The good news is that all of these questions can be answered definitively with validated research tools and appropriate coaching. Strategic Self-Awareness is the journey to find answers to all of these questions and the effort to create impactful goals that yield the best return on one’s professional development investment.

Over the last decade, I have had the great opportunity to accompany over 100 school leaders on revealing self-discovery journeys that look something like this.

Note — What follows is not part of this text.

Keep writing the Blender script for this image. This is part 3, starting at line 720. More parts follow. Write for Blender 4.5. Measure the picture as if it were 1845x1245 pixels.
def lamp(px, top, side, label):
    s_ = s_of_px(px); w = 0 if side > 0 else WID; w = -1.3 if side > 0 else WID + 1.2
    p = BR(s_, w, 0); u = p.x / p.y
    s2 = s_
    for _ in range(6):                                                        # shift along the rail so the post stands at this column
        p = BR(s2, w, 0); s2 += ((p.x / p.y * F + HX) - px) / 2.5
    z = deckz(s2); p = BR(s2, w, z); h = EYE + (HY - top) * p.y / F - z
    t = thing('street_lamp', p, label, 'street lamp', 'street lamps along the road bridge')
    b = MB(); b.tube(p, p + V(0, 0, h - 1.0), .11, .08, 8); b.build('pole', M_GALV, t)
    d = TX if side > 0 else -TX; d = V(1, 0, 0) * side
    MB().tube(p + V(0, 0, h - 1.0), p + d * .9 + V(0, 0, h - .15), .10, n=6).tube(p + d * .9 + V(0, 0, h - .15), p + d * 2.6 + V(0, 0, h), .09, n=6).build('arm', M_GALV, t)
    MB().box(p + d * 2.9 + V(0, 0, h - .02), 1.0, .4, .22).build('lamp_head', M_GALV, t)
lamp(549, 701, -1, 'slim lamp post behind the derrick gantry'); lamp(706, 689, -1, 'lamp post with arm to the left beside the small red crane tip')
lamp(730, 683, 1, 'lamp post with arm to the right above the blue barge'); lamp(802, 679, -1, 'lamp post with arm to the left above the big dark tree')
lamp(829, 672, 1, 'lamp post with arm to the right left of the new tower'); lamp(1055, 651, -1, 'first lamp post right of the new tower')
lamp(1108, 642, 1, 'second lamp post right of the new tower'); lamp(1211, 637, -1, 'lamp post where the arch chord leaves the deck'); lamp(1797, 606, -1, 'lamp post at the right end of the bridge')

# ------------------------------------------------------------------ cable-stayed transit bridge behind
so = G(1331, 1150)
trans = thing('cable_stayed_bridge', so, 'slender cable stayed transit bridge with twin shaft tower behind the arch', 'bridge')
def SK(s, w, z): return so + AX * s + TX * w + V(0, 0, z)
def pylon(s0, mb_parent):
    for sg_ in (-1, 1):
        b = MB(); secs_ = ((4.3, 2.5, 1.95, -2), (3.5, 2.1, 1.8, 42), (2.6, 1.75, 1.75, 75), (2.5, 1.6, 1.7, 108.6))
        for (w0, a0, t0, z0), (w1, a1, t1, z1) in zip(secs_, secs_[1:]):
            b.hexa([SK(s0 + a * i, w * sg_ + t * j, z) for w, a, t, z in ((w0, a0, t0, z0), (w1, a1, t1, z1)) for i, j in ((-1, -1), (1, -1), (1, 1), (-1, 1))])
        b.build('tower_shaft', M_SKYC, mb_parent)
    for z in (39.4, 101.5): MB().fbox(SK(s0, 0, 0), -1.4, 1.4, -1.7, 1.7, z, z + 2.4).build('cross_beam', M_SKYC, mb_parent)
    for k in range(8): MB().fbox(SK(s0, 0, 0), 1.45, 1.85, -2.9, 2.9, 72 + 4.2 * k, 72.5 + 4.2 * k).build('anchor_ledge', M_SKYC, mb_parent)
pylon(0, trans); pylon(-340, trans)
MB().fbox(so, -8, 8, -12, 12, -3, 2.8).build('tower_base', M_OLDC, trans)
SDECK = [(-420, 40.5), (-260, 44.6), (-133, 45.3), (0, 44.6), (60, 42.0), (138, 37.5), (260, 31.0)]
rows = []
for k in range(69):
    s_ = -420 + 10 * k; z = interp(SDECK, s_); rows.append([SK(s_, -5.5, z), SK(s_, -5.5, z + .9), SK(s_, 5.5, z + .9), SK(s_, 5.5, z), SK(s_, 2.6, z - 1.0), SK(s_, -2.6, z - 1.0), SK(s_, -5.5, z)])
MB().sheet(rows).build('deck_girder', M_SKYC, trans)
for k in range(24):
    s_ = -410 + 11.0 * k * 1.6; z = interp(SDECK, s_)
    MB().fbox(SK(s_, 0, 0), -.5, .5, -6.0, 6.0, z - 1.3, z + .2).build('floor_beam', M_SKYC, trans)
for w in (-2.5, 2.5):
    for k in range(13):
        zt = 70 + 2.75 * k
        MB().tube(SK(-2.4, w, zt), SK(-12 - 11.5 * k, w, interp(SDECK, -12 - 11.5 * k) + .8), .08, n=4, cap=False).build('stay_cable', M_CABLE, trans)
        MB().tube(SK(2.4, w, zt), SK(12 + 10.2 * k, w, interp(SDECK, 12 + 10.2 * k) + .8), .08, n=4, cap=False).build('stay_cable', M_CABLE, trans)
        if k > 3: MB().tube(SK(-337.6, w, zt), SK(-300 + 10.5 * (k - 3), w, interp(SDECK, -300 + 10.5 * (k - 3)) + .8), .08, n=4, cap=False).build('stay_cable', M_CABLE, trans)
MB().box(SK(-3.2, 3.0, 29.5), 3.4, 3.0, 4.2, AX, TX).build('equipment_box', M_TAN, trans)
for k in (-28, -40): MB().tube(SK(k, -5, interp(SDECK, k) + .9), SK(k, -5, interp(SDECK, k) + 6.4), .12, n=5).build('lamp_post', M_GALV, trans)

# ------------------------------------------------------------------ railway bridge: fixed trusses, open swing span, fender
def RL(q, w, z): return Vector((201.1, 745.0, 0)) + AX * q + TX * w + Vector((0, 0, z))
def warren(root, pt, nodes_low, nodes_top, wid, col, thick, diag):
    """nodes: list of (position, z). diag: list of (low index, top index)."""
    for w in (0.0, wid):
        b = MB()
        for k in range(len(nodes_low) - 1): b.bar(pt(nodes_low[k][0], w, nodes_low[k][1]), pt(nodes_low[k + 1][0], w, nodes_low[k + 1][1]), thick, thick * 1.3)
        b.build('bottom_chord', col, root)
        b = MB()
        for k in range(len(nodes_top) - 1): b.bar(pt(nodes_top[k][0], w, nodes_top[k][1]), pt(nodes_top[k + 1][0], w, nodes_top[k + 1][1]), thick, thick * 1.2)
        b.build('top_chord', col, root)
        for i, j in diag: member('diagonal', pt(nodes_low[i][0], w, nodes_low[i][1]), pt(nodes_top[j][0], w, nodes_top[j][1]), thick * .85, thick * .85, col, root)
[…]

  • Initial Assessment: We begin with a top-quality, well-validated and universally recognized behavioral assessment which results in deep reflection on the leader’s values, motivations and drivers. We explore and discuss the leader’s “onstage personality” that peers interact with on a daily basis. Finally, we explore the liabilities that accompany the leader’s talents and how she/he may or may not be mitigating these in their current role. The truth is, we all have so called “derailers.” Most often the greater the talent, the greater the liability.
  • 360 Feedback: We construct and administer a confidential and customized 360 performance survey, gathering feedback from peers, direct reports, supervisors and appropriate constituents. The leader completes a self-assessment to determine if his/her perceptions align with group input.
  • Performance Vectors: Subsequent discussions engage the leader in the process of exploring their performance vectors. Are there common directions identified in 360 feedback and the behavioral assessment? Are constituents seeing the leader’s strengths every day, their derailers or some combination?
  • Reflection and Clarification: As appropriate, and with proper coaching and preparation, the leader may be encouraged to seek direct clarification with peers, both to honor the feedback provided and to develop a fine-tuned understanding.
  • Strategic Goals: Considering the powerful intersect of the behavioral assessment, 360 feedback and the leader’s own developing self-awareness, he/she creates the most impactful goals possible to enhance their professional practice. Repeat feedback at appropriate intervals confirms success.

If there is one universal truth that runs through most organizational theory it is that nothing is more important to the organization’s success than the quality of its leaders. Leaders create culture, establish vision, motivate and inspire others or they can do the opposite all of these. Before looking outward to fix what may ail you, consider the efficiency and enormous potential impact of looking inside first.